# Problem description
Drop the pictures, then extract the listing word for word.
►
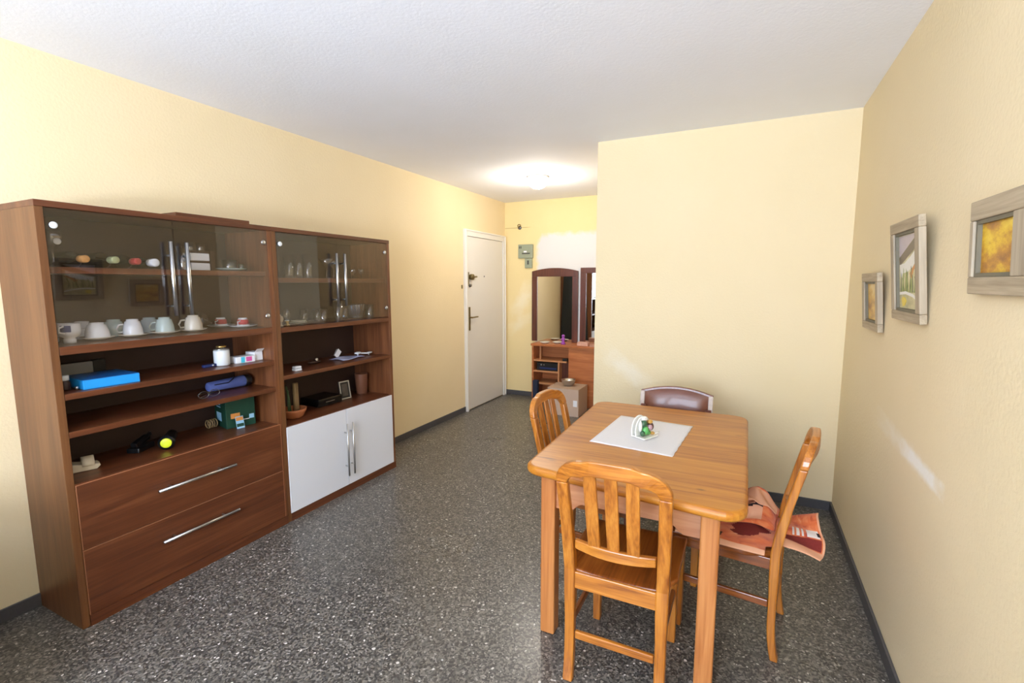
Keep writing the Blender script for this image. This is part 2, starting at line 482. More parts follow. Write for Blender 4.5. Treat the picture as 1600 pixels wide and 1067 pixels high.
# ------------------------------------------------------------------ mesh helpers
class B:
    """collects shapes; make() links them as ONE mesh object"""

    def __init__(self):
        self.bm = bmesh.new()
        self.mats = []
        self.cur = 0

    def mat(self, name):
        m = M[name]
        if m not in self.mats:
            self.mats.append(m)
        self.cur = self.mats.index(m)
        return self

    def _tag(self, faces, smooth=False):
        for f in faces:
            f.material_index = self.cur
            f.smooth = smooth

    def box(self, x0, x1, y0, y1, z0, z1, rot=None, pivot=None):
        v = [self.bm.verts.new((x, y, z)) for x in (x0, x1) for y in (y0, y1) for z in (z0, z1)]
        q = [(0, 1, 3, 2), (4, 6, 7, 5), (0, 4, 5, 1), (2, 3, 7, 6), (0, 2, 6, 4), (1, 5, 7, 3)]
        fs = [self.bm.faces.new([v[i] for i in a]) for a in q]
        self._tag(fs)
        if rot is not None:
            p = Vector(pivot if pivot else ((x0 + x1) / 2, (y0 + y1) / 2, (z0 + z1) / 2))
            bmesh.ops.rotate(self.bm, verts=v, cent=p, matrix=rot)
        return self

    def prism(self, pts, axis, a, b):
        """polygon pts in the two other axes, extruded along axis from a to b"""
        def mk(p, t):
            c = [0, 0, 0]
            o = [i for i in range(3) if i != axis]
            c[o[0]], c[o[1]], c[axis] = p[0], p[1], t
            return self.bm.verts.new(c)
        va = [mk(p, a) for p in pts]
        vb = [mk(p, b) for p in pts]
        n = len(pts)
        fs = [self.bm.faces.new(va), self.bm.faces.new(vb[::-1])]
        for i in range(n):
            fs.append(self.bm.faces.new([va[i], vb[i], vb[(i + 1) % n], va[(i + 1) % n]]))
        self._tag(fs)
        bmesh.ops.recalc_face_normals(self.bm, faces=fs)
        return self

    def lathe(self, prof, n=24, c=(0, 0, 0), axis='z', rot=None, closed_top=True):
        rings = []
        C = Vector(c)
        for r, z in prof:
            ring = []
            for i in range(n):
                a = 2 * PI * i / n
                p = Vector((r * math.cos(a), r * math.sin(a), z))
                if axis == 'x':
                    p = Vector((p.z, p.x, p.y))
                elif axis == 'y':
                    p = Vector((p.y, p.z, p.x))
                if rot is not None:
                    p = rot @ p
                ring.append(self.bm.verts.new(C + p))
            rings.append(ring)
        fs = []
        for a, b in zip(rings[:-1], rings[1:]):
            for i in range(n):
                fs.append(self.bm.faces.new([a[i], a[(i + 1) % n], b[(i + 1) % n], b[i]]))
        fs.append(self.bm.faces.new(rings[0][::-1]))
        if closed_top:
            fs.append(self.bm.faces.new(rings[-1]))
        self._tag(fs, True)
        bmesh.ops.recalc_face_normals(self.bm, faces=fs)
        return self

    def cyl(self, p0, p1, r, n=16, r1=None):
        p0, p1 = Vector(p0), Vector(p1)
        d = p1 - p0
        q = d.to_track_quat('Z', 'Y').to_matrix()
        L = d.length
        r1 = r if r1 is None else r1
        return self.lathe([(r, 0), (r1, L)], n, p0, rot=q)

    def sweep(self, path, secs, close=False):
        """path: points; secs: per point list of section vertices as offset vectors"""
        rings = [[self.bm.verts.new(Vector(p) + Vector(o)) for o in s] for p, s in zip(path, secs)]
        fs = []
        n = len(rings[0])
        for a, b in zip(rings[:-1], rings[1:]):
            for i in range(n):
                fs.append(self.bm.faces.new([a[i], a[(i + 1) % n], b[(i + 1) % n], b[i]]))
        if not close:
            fs.append(self.bm.faces.new(rings[0][::-1]))
            fs.append(self.bm.faces.new(rings[-1]))
        self._tag(fs, False)
        bmesh.ops.recalc_face_normals(self.bm, faces=fs)
        return self

    def tube(self, pts, r, n=8):
        secs = []
        P = [Vector(p) for p in pts]
        for i, p in enumerate(P):
            d = (P[min(i + 1, len(P) - 1)] - P[max(i - 1, 0)]).normalized()
            u = d.cross(Vector((0, 0, 1)))
            if u.length < 0.05:
                u = d.cross(Vector((0, 1, 0)))
            u.normalize()
            v = d.cross(u)
            secs.append([u * (r * math.cos(2 * PI * k / n)) + v * (r * math.sin(2 * PI * k / n)) for k in range(n)])
        self.sweep(P, secs)
        return self

    def ball(self, c, rx, ry=None, rz=None, n=14, rot=None):
        ry = rx if ry is None else ry
        rz = rx if rz is None else rz
        r = bmesh.ops.create_uvsphere(self.bm, u_segments=n, v_segments=max(6, n // 2 + 2), radius=1)
        vs = r['verts']
        mt = Matrix.Diagonal((rx, ry, rz)).to_4x4()
        if rot is not None:
            mt = rot.to_4x4() @ mt
        bmesh.ops.transform(self.bm, matrix=Matrix.Translation(Vector(c)) @ mt, verts=vs)
        fs = {f for v in vs for f in v.link_faces}
        self._tag(fs, True)
        return self

    def grid(self, fn, nu, nv, thick=0.0):
        g = [[self.bm.verts.new(fn(i / nu, j / nv)) for j in range(nv + 1)] for i in range(nu + 1)]
        fs = []
        for i in range(nu):
            for j in range(nv):
                fs.append(self.bm.faces.new([g[i][j], g[i + 1][j], g[i + 1][j + 1], g[i][j + 1]]))
        self._tag(fs, True)
        if thick:
            bmesh.ops.recalc_face_normals(self.bm, faces=fs)
            bmesh.ops.solidify(self.bm, geom=fs, thickness=thick)
        return self

    def make(self, name, parent=None, loc=(0, 0, 0), rot=(0, 0, 0), bevel=0.0, seg=2, sub=0):
        me = bpy.data.meshes.new(name)
        self.bm.to_mesh(me)
        self.bm.free()
        for m in self.mats:
            me.materials.append(m)
        o = bpy.data.objects.new(name, me)
        sc.collection.objects.link(o)
        o.location = loc
        o.rotation_euler = rot
        if parent is not None:
            o.parent = parent
        if bevel:
            md = o.modifiers.new('bevel', 'BEVEL')
            md.width = bevel
            md.segments = seg
            md.limit_method = 'ANGLE'
            md.angle_limit = R(35)
            md.harden_normals = False
        if sub:
            md = o.modifiers.new('sub', 'SUBSURF')
            md.levels = sub
            md.render_levels = sub
        return o


def bb(mat):
    return B().mat(mat)


def thing(name, label, cat, loc=(0, 0, 0), rotz=0.0, group=None, rot=None):
    o = bpy.data.objects.new(name, None)
    o.empty_display_size = 0.05
    sc.collection.objects.link(o)
    o.location = loc
    o.rotation_euler = rot if rot else (0, 0, rotz)
    return tag(o, label, cat, group)


def tag(o, label, cat, group=None):
    o['label'] = label
    o['category'] = cat
    if group:
        o['group'] = group
    return o


def struct(o):
    o['kind'] = 'structure'
    return o


def dup(root, loc, label, rotz=None, group=None):
    r = root.copy()
    sc.collection.objects.link(r)
    r.location = loc
    if rotz is not None:
        r.rotation_euler = (0, 0, rotz)
    r['label'] = label
    if group:
        r['group'] = group
    for ch in list(root.children):
        c = ch.copy()
        sc.collection.objects.link(c)
        c.parent = r
        for g in list(ch.children):
            d = g.copy()
            sc.collection.objects.link(d)
            d.parent = c
    return r


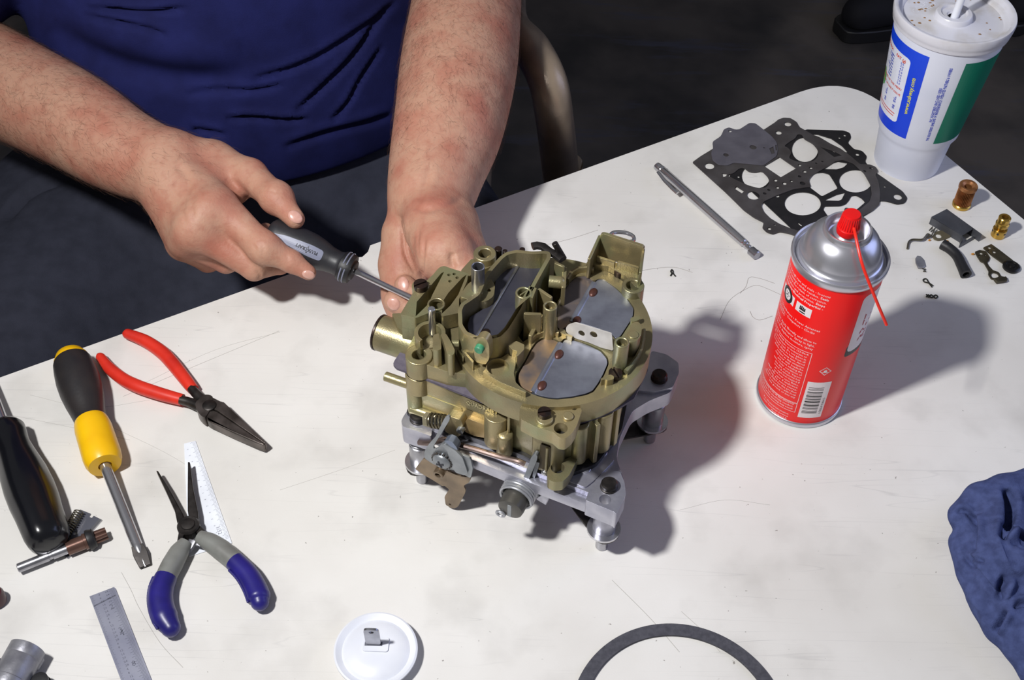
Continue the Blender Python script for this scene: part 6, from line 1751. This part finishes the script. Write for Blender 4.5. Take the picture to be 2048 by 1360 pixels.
◄
# Reply
Keep writing the Blender script for this image. This is part 2, starting at line 482. More parts follow. Write for Blender 4.5. Treat the picture as 1600 pixels wide and 1067 pixels high.
# ------------------------------------------------------------------ mesh helpers
class B:
    """collects shapes; make() links them as ONE mesh object"""

    def __init__(self):
        self.bm = bmesh.new()
        self.mats = []
        self.cur = 0

    def mat(self, name):
        m = M[name]
        if m not in self.mats:
            self.mats.append(m)
        self.cur = self.mats.index(m)
        return self

    def _tag(self, faces, smooth=False):
        for f in faces:
            f.material_index = self.cur
            f.smooth = smooth

    def box(self, x0, x1, y0, y1, z0, z1, rot=None, pivot=None):
        v = [self.bm.verts.new((x, y, z)) for x in (x0, x1) for y in (y0, y1) for z in (z0, z1)]
        q = [(0, 1, 3, 2), (4, 6, 7, 5), (0, 4, 5, 1), (2, 3, 7, 6), (0, 2, 6, 4), (1, 5, 7, 3)]
        fs = [self.bm.faces.new([v[i] for i in a]) for a in q]
        self._tag(fs)
        if rot is not None:
            p = Vector(pivot if pivot else ((x0 + x1) / 2, (y0 + y1) / 2, (z0 + z1) / 2))
            bmesh.ops.rotate(self.bm, verts=v, cent=p, matrix=rot)
        return self

    def prism(self, pts, axis, a, b):
        """polygon pts in the two other axes, extruded along axis from a to b"""
        def mk(p, t):
            c = [0, 0, 0]
            o = [i for i in range(3) if i != axis]
            c[o[0]], c[o[1]], c[axis] = p[0], p[1], t
            return self.bm.verts.new(c)
        va = [mk(p, a) for p in pts]
        vb = [mk(p, b) for p in pts]
        n = len(pts)
        fs = [self.bm.faces.new(va), self.bm.faces.new(vb[::-1])]
        for i in range(n):
            fs.append(self.bm.faces.new([va[i], vb[i], vb[(i + 1) % n], va[(i + 1) % n]]))
        self._tag(fs)
        bmesh.ops.recalc_face_normals(self.bm, faces=fs)
        return self

    def lathe(self, prof, n=24, c=(0, 0, 0), axis='z', rot=None, closed_top=True):
        rings = []
        C = Vector(c)
        for r, z in prof:
            ring = []
            for i in range(n):
                a = 2 * PI * i / n
                p = Vector((r * math.cos(a), r * math.sin(a), z))
                if axis == 'x':
                    p = Vector((p.z, p.x, p.y))
                elif axis == 'y':
                    p = Vector((p.y, p.z, p.x))
                if rot is not None:
                    p = rot @ p
                ring.append(self.bm.verts.new(C + p))
            rings.append(ring)
        fs = []
        for a, b in zip(rings[:-1], rings[1:]):
            for i in range(n):
                fs.append(self.bm.faces.new([a[i], a[(i + 1) % n], b[(i + 1) % n], b[i]]))
        fs.append(self.bm.faces.new(rings[0][::-1]))
        if closed_top:
            fs.append(self.bm.faces.new(rings[-1]))
        self._tag(fs, True)
        bmesh.ops.recalc_face_normals(self.bm, faces=fs)
        return self

    def cyl(self, p0, p1, r, n=16, r1=None):
        p0, p1 = Vector(p0), Vector(p1)
        d = p1 - p0
        q = d.to_track_quat('Z', 'Y').to_matrix()
        L = d.length
        r1 = r if r1 is None else r1
        return self.lathe([(r, 0), (r1, L)], n, p0, rot=q)

    def sweep(self, path, secs, close=False):
        """path: points; secs: per point list of section vertices as offset vectors"""
        rings = [[self.bm.verts.new(Vector(p) + Vector(o)) for o in s] for p, s in zip(path, secs)]
        fs = []
        n = len(rings[0])
        for a, b in zip(rings[:-1], rings[1:]):
            for i in range(n):
                fs.append(self.bm.faces.new([a[i], a[(i + 1) % n], b[(i + 1) % n], b[i]]))
        if not close:
            fs.append(self.bm.faces.new(rings[0][::-1]))
            fs.append(self.bm.faces.new(rings[-1]))
        self._tag(fs, False)
        bmesh.ops.recalc_face_normals(self.bm, faces=fs)
        return self

    def tube(self, pts, r, n=8):
        secs = []
        P = [Vector(p) for p in pts]
        for i, p in enumerate(P):
            d = (P[min(i + 1, len(P) - 1)] - P[max(i - 1, 0)]).normalized()
            u = d.cross(Vector((0, 0, 1)))
            if u.length < 0.05:
                u = d.cross(Vector((0, 1, 0)))
            u.normalize()
            v = d.cross(u)
            secs.append([u * (r * math.cos(2 * PI * k / n)) + v * (r * math.sin(2 * PI * k / n)) for k in range(n)])
        self.sweep(P, secs)
        return self

    def ball(self, c, rx, ry=None, rz=None, n=14, rot=None):
        ry = rx if ry is None else ry
        rz = rx if rz is None else rz
        r = bmesh.ops.create_uvsphere(self.bm, u_segments=n, v_segments=max(6, n // 2 + 2), radius=1)
        vs = r['verts']
        mt = Matrix.Diagonal((rx, ry, rz)).to_4x4()
        if rot is not None:
            mt = rot.to_4x4() @ mt
        bmesh.ops.transform(self.bm, matrix=Matrix.Translation(Vector(c)) @ mt, verts=vs)
        fs = {f for v in vs for f in v.link_faces}
        self._tag(fs, True)
        return self

    def grid(self, fn, nu, nv, thick=0.0):
        g = [[self.bm.verts.new(fn(i / nu, j / nv)) for j in range(nv + 1)] for i in range(nu + 1)]
        fs = []
        for i in range(nu):
            for j in range(nv):
                fs.append(self.bm.faces.new([g[i][j], g[i + 1][j], g[i + 1][j + 1], g[i][j + 1]]))
        self._tag(fs, True)
        if thick:
            bmesh.ops.recalc_face_normals(self.bm, faces=fs)
            bmesh.ops.solidify(self.bm, geom=fs, thickness=thick)
        return self

    def make(self, name, parent=None, loc=(0, 0, 0), rot=(0, 0, 0), bevel=0.0, seg=2, sub=0):
        me = bpy.data.meshes.new(name)
        self.bm.to_mesh(me)
        self.bm.free()
        for m in self.mats:
            me.materials.append(m)
        o = bpy.data.objects.new(name, me)
        sc.collection.objects.link(o)
        o.location = loc
        o.rotation_euler = rot
        if parent is not None:
            o.parent = parent
        if bevel:
            md = o.modifiers.new('bevel', 'BEVEL')
            md.width = bevel
            md.segments = seg
            md.limit_method = 'ANGLE'
            md.angle_limit = R(35)
            md.harden_normals = False
        if sub:
            md = o.modifiers.new('sub', 'SUBSURF')
            md.levels = sub
            md.render_levels = sub
        return o


def bb(mat):
    return B().mat(mat)


def thing(name, label, cat, loc=(0, 0, 0), rotz=0.0, group=None, rot=None):
    o = bpy.data.objects.new(name, None)
    o.empty_display_size = 0.05
    sc.collection.objects.link(o)
    o.location = loc
    o.rotation_euler = rot if rot else (0, 0, rotz)
    return tag(o, label, cat, group)


def tag(o, label, cat, group=None):
    o['label'] = label
    o['category'] = cat
    if group:
        o['group'] = group
    return o


def struct(o):
    o['kind'] = 'structure'
    return o


def dup(root, loc, label, rotz=None, group=None):
    r = root.copy()
    sc.collection.objects.link(r)
    r.location = loc
    if rotz is not None:
        r.rotation_euler = (0, 0, rotz)
    r['label'] = label
    if group:
        r['group'] = group
    for ch in list(root.children):
        c = ch.copy()
        sc.collection.objects.link(c)
        c.parent = r
        for g in list(ch.children):
            d = g.copy()
            sc.collection.objects.link(d)
            d.parent = c
    return r


Continue the Blender Python script for this scene: part 6, from line 1751. This part finishes the script. Write for Blender 4.5. Take the picture to be 2048 by 1360 pixels.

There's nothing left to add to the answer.